The report instead placed blame more broadly, saying, “The entirety of law enforcement and its training, preparation, and response shares systemic responsibility for many missed opportunities.”

It also noted others could have assumed command.

Advanced Law Enforcement Rapid Response Training “teaches that any law enforcement officer can assume command, that somebody must assume command, and that an incident commander can transfer responsibility as an incident develops,” the report said. “That did not happen at Robb Elementary, and the lack of effective incident command is a major factor that caused other vital measures to be left undone.”

In the wake of sharp criticism, Uvalde school district Superintendent Hal Harrell placed Arredondo on leave from his position as school police chief on June 22.

“Because of the lack of clarity that remains and the unknown timing of when I will receive the results of the investigations, I have made the decision to place Chief Arredondo on administrative leave effective on this date,” Harrell wrote in the announcement.

Arredondo, who has worked in law enforcement for nearly 30 years, has not spoken substantively to the public about his decision-making the day of the massacre, but he told the Texas Tribune in an interview he did not consider himself the on-scene commander.
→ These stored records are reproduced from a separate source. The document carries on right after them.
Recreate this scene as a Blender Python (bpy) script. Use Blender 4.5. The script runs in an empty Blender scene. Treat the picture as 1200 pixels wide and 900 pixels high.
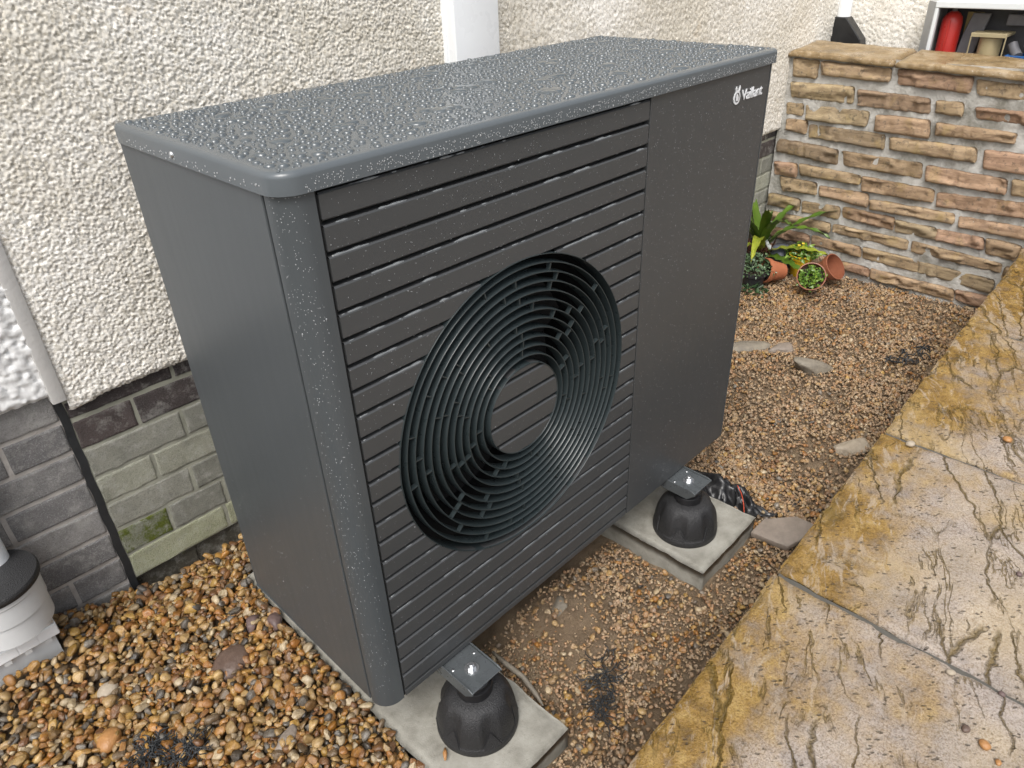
import bpy, bmesh, math, random
import numpy as np
from mathutils import Vector, Matrix, Euler
random.seed(7); RNG = np.random.default_rng(7)
scene = bpy.context.scene
COL = scene.collection
rad = math.radians

# ------------------------------------------------------------------ camera
cam_data = bpy.data.cameras.new('camera'); cam = bpy.data.objects.new('camera', cam_data); COL.objects.link(cam)
RC = ((0.69761707, -0.71556133, -0.03608886), (-0.39573251, -0.34284000, -0.85197213), (0.59726560, 0.60863184, -0.52234192))
cam.matrix_world = Matrix(((RC[0][0], -RC[1][0], -RC[2][0], -0.37765), (RC[0][1], -RC[1][1], -RC[2][1], -0.72975),
                           (RC[0][2], -RC[1][2], -RC[2][2], 1.13277), (0, 0, 0, 1)))
cam_data.sensor_width = 36; cam_data.lens = 861.44 * 36 / 1200
cam_data.clip_start = 0.05; cam_data.clip_end = 500
scene.camera = cam
# ------------------------------------------------------------------ sky, sun, exposure
SUN_EL, SUN_AZ = 55.0, 238.0          # sun_rotation: degrees clockwise from +Y
world = bpy.data.worlds.new('World'); scene.world = world; world.use_nodes = True
wn = world.node_tree; wn.nodes.clear()
sky = wn.nodes.new('ShaderNodeTexSky'); sky.sky_type = 'NISHITA'; sky.sun_disc = False
sky.sun_elevation = rad(SUN_EL); sky.sun_rotation = rad(SUN_AZ); sky.air_density = 1.0; sky.dust_density = 4.0
hs = wn.nodes.new('ShaderNodeHueSaturation'); hs.inputs['Saturation'].default_value = 0.34
bg = wn.nodes.new('ShaderNodeBackground'); bg.inputs['Strength'].default_value = 0.15
wo = wn.nodes.new('ShaderNodeOutputWorld')
wn.links.new(sky.outputs[0], hs.inputs['Color']); wn.links.new(hs.outputs[0], bg.inputs['Color']); wn.links.new(bg.outputs[0], wo.inputs['Surface'])
sd = bpy.data.lights.new('sun', 'SUN'); sd.energy = 1.4; sd.angle = rad(30); sd.color = (1, .97, .93)
sun = bpy.data.objects.new('sun', sd); COL.objects.link(sun)
sdir = Vector((math.sin(rad(SUN_AZ)) * math.cos(rad(SUN_EL)), math.cos(rad(SUN_AZ)) * math.cos(rad(SUN_EL)), math.sin(rad(SUN_EL))))
sun.rotation_euler = sdir.to_track_quat('Z', 'Y').to_euler()
vs = scene.view_settings; vs.view_transform = 'Standard'; vs.look = 'None'; vs.gamma = 1.0; vs.use_curve_mapping = False
vs.exposure = 0.68
scene.cycles.max_bounces = 8; scene.cycles.transmission_bounces = 6; scene.cycles.glossy_bounces = 4; scene.cycles.diffuse_bounces = 4

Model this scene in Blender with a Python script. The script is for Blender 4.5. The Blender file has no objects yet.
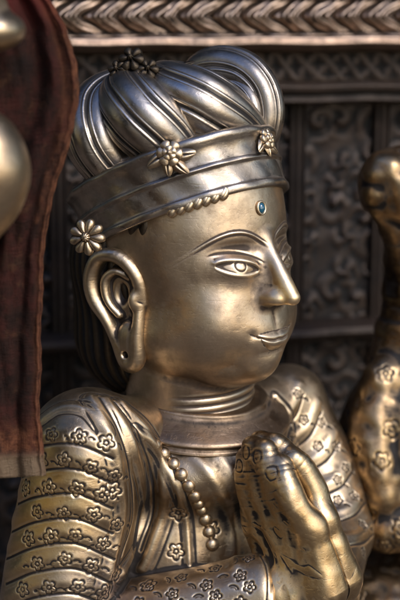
import bpy, math, random
import numpy as np
from mathutils import Vector
random.seed(5); rng=np.random.default_rng(5)
C=bpy.context.scene.collection
# ------------------------------------------------------------------ camera geometry
PIT=math.radians(12); DIST=14.0
CP,SP=math.cos(PIT),math.sin(PIT)
CAM=np.array([0,-DIST*CP,DIST*SP]); FW=np.array([0,CP,-SP]); UPV=np.array([0,SP,CP])
def ray(px,py):
    d=FW*DIST+np.array([1.,0,0])*(px-200)/100+UPV*(300-py)/100
    return d/np.linalg.norm(d)
def at(px,py,Y):
    d=ray(px,py); return CAM+d*((Y-CAM[1])/d[1])
def topx(p):
    q=np.asarray(p)-CAM; k=DIST/(q@FW); return 200+100*q[0]*k, 300-100*(q@UPV)*k
# ------------------------------------------------------------------ numpy sculpting
def smin(a,b,k):
    h=np.clip(.5+.5*(b-a)/k,0,1); return b*(1-h)+a*h-k*h*(1-h)
def smax(a,b,k): return -smin(-a,-b,k)
def ell(p,c,r):
    q=p-np.asarray(c); r=np.asarray(r,float)
    k0=np.sqrt(((q/r)**2).sum(1))+1e-9; k1=np.sqrt(((q/r**2)**2).sum(1))+1e-9
    return k0*(k0-1)/k1
def cap(p,a,b,ra,rb):
    a=np.asarray(a,float); b=np.asarray(b,float); ab=b-a
    t=np.clip(((p-a)@ab)/(ab@ab),0,1)
    return np.sqrt(((p-(a+t[:,None]*ab))**2).sum(1))-(ra+(rb-ra)*t)
def tube(p,pts,rs,n=5):
    X=cr(np.concatenate([np.array(pts,float),np.array(rs,float)[:,None]],1),(len(pts)-1)*n+1)
    d=None
    for i in range(len(X)-1):
        e=cap(p,X[i,:3],X[i+1,:3],X[i,3],X[i+1,3]); d=e if d is None else np.minimum(d,e)
    return d
def grad(f,P,e=.004):
    g=np.empty_like(P)
    for i in range(3):
        o=np.zeros(3); o[i]=e; g[:,i]=(f(P+o)-f(P-o))/(2*e)
    return g
def nets(f,lo,hi,h):
    lo=np.array(lo,float); n=np.ceil((np.array(hi)-lo)/h).astype(int)+1
    ax=[lo[i]+h*np.arange(n[i]) for i in range(3)]
    G=np.stack(np.meshgrid(*ax,indexing='ij'),-1).reshape(-1,3)
    F=f(G).reshape(n); S=F<0
    cnt=sum(S[a:n[0]-1+a,b:n[1]-1+b,c:n[2]-1+c].astype(np.int8) for a in(0,1) for b in(0,1) for c in(0,1))
    act=(cnt>0)&(cnt<8); idx=np.argwhere(act); vid=-np.ones(act.shape,int); vid[act]=np.arange(len(idx))
    acc=np.zeros((len(idx),3)); m_=np.zeros(len(idx))
    cs=[np.array(c) for c in np.ndindex(2,2,2)]
    for a in cs:
        for b in cs:
            if (b-a).sum()==1 and (b-a).min()==0:
                ia=idx+a; ib=idx+b
                fa=F[ia[:,0],ia[:,1],ia[:,2]]; fb=F[ib[:,0],ib[:,1],ib[:,2]]
                m=(fa<0)!=(fb<0); t=np.where(m,fa/np.where(m,fa-fb,1),0)
                acc+=(a+t[:,None]*(b-a))*m[:,None]; m_+=m
    V=lo+h*(idx+acc/m_[:,None]); Q=[]
    for ax_ in range(3):
        o=[i for i in range(3) if i!=ax_]
        sl0=[slice(None)]*3; sl1=[slice(None)]*3; sl0[ax_]=slice(0,-1); sl1[ax_]=slice(1,None)
        for s in (sl0,sl1):
            for j in o: s[j]=slice(1,-1)
        A=S[tuple(sl0)]; B=S[tuple(sl1)]; e=np.argwhere(A!=B)
        if len(e)==0: continue
        fl=A[e[:,0],e[:,1],e[:,2]]
        base=e.copy()
        def cell(d0,d1):
            q=base.copy(); q[:,o[0]]+=d0; q[:,o[1]]+=d1
            return vid[q[:,0],q[:,1],q[:,2]]
        q=np.stack([cell(0,0),cell(1,0),cell(1,1),cell(0,1)],1)
        if ax_==1: fl=~fl
        q[~fl]=q[~fl][:,::-1]; Q.append(q)
    return V,np.concatenate(Q)
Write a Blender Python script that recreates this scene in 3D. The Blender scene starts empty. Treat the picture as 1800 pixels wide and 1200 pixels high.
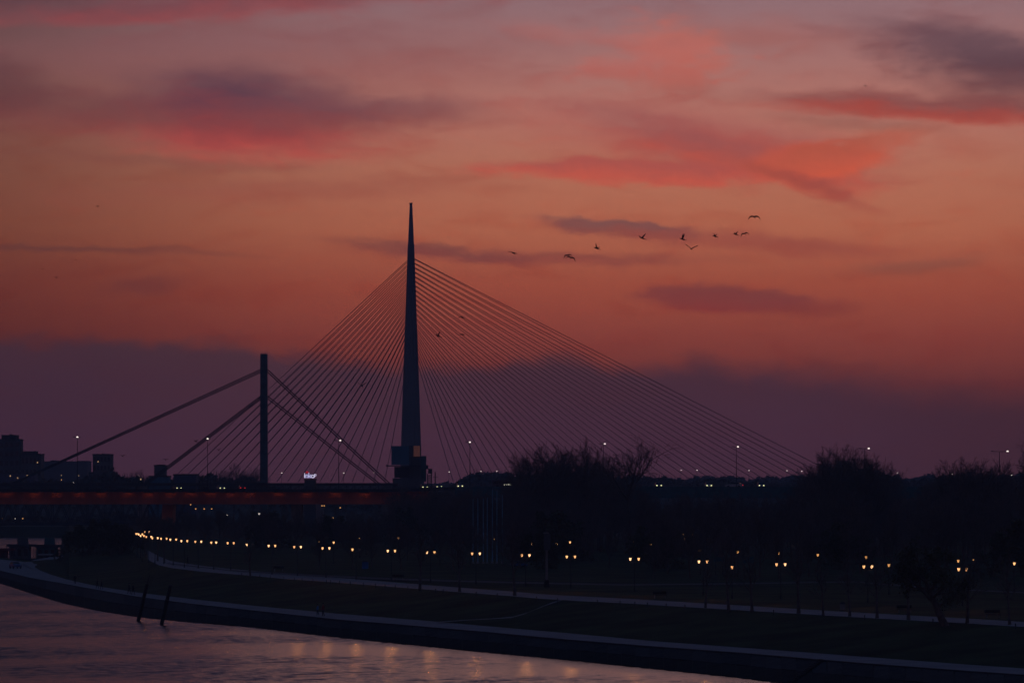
import bpy, math, random
import numpy as np
from mathutils import Vector, Matrix

# ------------------------------------------------------------------ basics
scene = bpy.context.scene
col = scene.collection
F = 9860.0           # focal length in photo pixels (1800 wide)
CX, HY, CH = 900.0, 850.0, 20.0   # optical axis, horizon row, camera height above the river
rnd = random.Random(7)


def lin(r, g, b):
    def f(c):
        c /= 255.0
        return c / 12.92 if c <= 0.04045 else ((c + 0.055) / 1.055) ** 2.4
    return (f(r), f(g), f(b))


# ------------------------------------------------------------------ camera
cam_data = bpy.data.cameras.new('camera')
cam_data.sensor_width = 36.0
cam_data.lens = 36.0 * F / 1800.0
cam_data.shift_y = 250.0 / 1800.0
cam_data.clip_start = 1.0
cam_data.clip_end = 30000.0
cam = bpy.data.objects.new('camera', cam_data)
cam.location = (0, 0, CH)
cam.rotation_euler = (math.radians(90), 0, 0)
col.objects.link(cam)
scene.camera = cam

scene.view_settings.view_transform = 'Standard'
scene.view_settings.look = 'None'
scene.view_settings.exposure = 0.0
scene.view_settings.gamma = 1.0
scene.cycles.use_denoising = True
scene.cycles.max_bounces = 3
scene.cycles.volume_bounces = 0
scene.cycles.adaptive_threshold = 0.015
scene.cycles.sample_clamp_indirect = 4.0

# ------------------------------------------------------------------ world: dusk sky with sunset clouds
SKY_GAIN = 1.17
world = bpy.data.worlds.new('World')
scene.world = world
world.use_nodes = True
nt = world.node_tree
world.cycles.sampling_method = 'MANUAL'
world.cycles.sample_map_resolution = 512
nt.nodes.clear()


def nd(kind, **kw):
    n = nt.nodes.new(kind)
    for k, v in kw.items():
        setattr(n, k, v)
    return n


def put(sock, val):
    if isinstance(val, bpy.types.NodeSocket):
        nt.links.new(val, sock)
    else:
        sock.default_value = val


def mth(op, a, b=0.0, c=None, clamp=False):
    n = nd('ShaderNodeMath', operation=op, use_clamp=clamp)
    put(n.inputs[0], a)
    put(n.inputs[1], b)
    if c is not None:
        put(n.inputs[2], c)
    return n.outputs[0]


def vmt(op, a, b=(0, 0, 0), out=0):
    n = nd('ShaderNodeVectorMath', operation=op)
    put(n.inputs[0], a)
    put(n.inputs[1], b)
    return n.outputs[out]


def mrange(v, a, b, c, d, smooth=True):
    n = nd('ShaderNodeMapRange', interpolation_type='SMOOTHSTEP' if smooth else 'LINEAR')
    for i, x in enumerate((v, a, b, c, d)):
        put(n.inputs[i], x)
    return n.outputs[0]


def mixc(f, a, b, blend='MIX'):
    n = nd('ShaderNodeMix', data_type='RGBA', blend_type=blend)
    put(n.inputs[0], f)
    put(n.inputs[6], a)
    put(n.inputs[7], b)
    return n.outputs[2]


def c4(rgb):
    l = lin(*rgb)
    return (l[0], l[1], l[2], 1.0)


def ramp(fac, stops, interp='LINEAR'):
    n = nd('ShaderNodeValToRGB')
    n.color_ramp.interpolation = interp
    els = n.color_ramp.elements
    while len(els) < len(stops):
        els.new(0.5)
    for e, (p, c) in zip(els, stops):
        e.position = p
        e.color = c
    put(n.inputs[0], fac)
    return n.outputs[0]


tc = nd('ShaderNodeTexCoord')
sep = nd('ShaderNodeSeparateXYZ')
put(sep.inputs[0], vmt('NORMALIZE', tc.outputs['Generated']))
az = mth('ARCTAN2', sep.outputs[0], sep.outputs[1])
el = mth('ARCSINE', sep.outputs[2])
U = mth('ADD', mth('MULTIPLY', az, F), CX)          # degrees of azimuth in photo pixels
V = mth('SUBTRACT', HY, mth('MULTIPLY', el, F))     # rows, growing downwards
comb = nd('ShaderNodeCombineXYZ')
put(comb.inputs[0], U)
put(comb.inputs[1], V)
UV = comb.outputs[0]


def noise(vec, scale, detail=4.0, rough=0.55, dist=0.0, out=0):
    n = nd('ShaderNodeTexNoise', noise_dimensions='2D')
    put(n.inputs['Vector'], vec)
    n.inputs['Scale'].default_value = scale
    n.inputs['Detail'].default_value = detail
    n.inputs['Roughness'].default_value = rough
    n.inputs['Distortion'].default_value = dist
    return n.outputs[out]


streak = vmt('MULTIPLY', UV, (0.0030, 0.0115, 1.0))
n_vec = noise(vmt('ADD', streak, (3.1, 7.7, 0)), 1.0, 3.0, 0.5, 0.0, 1)
warp = vmt('MULTIPLY', vmt('SUBTRACT', n_vec, (0.5, 0.5, 0.5)), (90.0, 26.0, 0.0))
n_vec2 = noise(vmt('MULTIPLY', UV, (0.011, 0.026, 1.0)), 1.0, 4.0, 0.6, 0.0, 1)
warp2 = vmt('MULTIPLY', vmt('SUBTRACT', n_vec2, (0.5, 0.5, 0.5)), (80.0, 26.0, 0.0))
P = vmt('ADD', vmt('ADD', UV, warp), warp2)
n_big = noise(streak, 2.1, 6.0, 0.58, 0.35)
n_fine = noise(vmt('MULTIPLY', UV, (0.014, 0.045, 1.0)), 1.0, 7.0, 0.62, 0.6)
NN = mth('ADD', mth('MULTIPLY', n_big, 0.55), mth('MULTIPLY', n_fine, 0.45))

# clear sky, by elevation
elp = mth('MAXIMUM', mth('MULTIPLY', el, F), 0.0)
t_el = mth('POWER', mth('DIVIDE', elp, 15500.0), 0.4)


def ts(v):
    return (v / 15500.0) ** 0.4


stops = [(0, (80, 44, 56)), (120, (100, 49, 52)), (200, (134, 61, 53)), (260, (158, 72, 58)), (350, (186, 89, 64)),
         (450, (199, 113, 83)), (550, (195, 119, 94)), (650, (189, 120, 106)), (750, (170, 116, 112)),
         (850, (147, 111, 117)), (1100, (106, 81, 96)), (1700, (66, 56, 78)), (3400, (42, 47, 73)),
         (7000, (34, 47, 76)), (15500, (28, 44, 76))]
sky_c = ramp(t_el, [(ts(v), c4(c)) for v, c in stops])
# the glow fades away from where the sun went down
az_f = ramp(mrange(U, -4000, 6000, 0, 1, False),
            [((x + 4000) / 10000, (f, f * (0.90 + 0.10 * f), f * (0.97 + 0.03 * f), 1)) for x, f in
             ((-4000, .2), (-1500, .26), (-300, .33), (0, .42), (250, .6), (500, .82), (800, .95), (1100, 1.0), (1500, 1.0),
              (1800, 1.0), (2400, .72), (3600, .34), (6000, .2))], 'B_SPLINE')
az_w = mrange(elp, 1200, 7000, 1.0, 0.0)
sky_c = mixc(az_w, sky_c, mixc(1.0, sky_c, az_f, 'MULTIPLY'))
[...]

However, at least one of the responding officers expressed the belief that Arredondo was leading the law enforcement response inside the school, telling others, “the chief is in charge,” according to the DPS timeline.

Arredondo also told the Tribune he did not instruct officers to refrain from breaching the classrooms.

Separately, Arredondo resigned his position on the Uvalde City Council in early July, according to a resignation letter he sent to the city.

“After much consideration, it is in the best interest of the community to step down as a member of the City Council for District 3 to minimize further distractions,” Arredondo said in the letter. “The Mayor, the City Council, and the City Staff must continue to move forward to unite our community, once again.”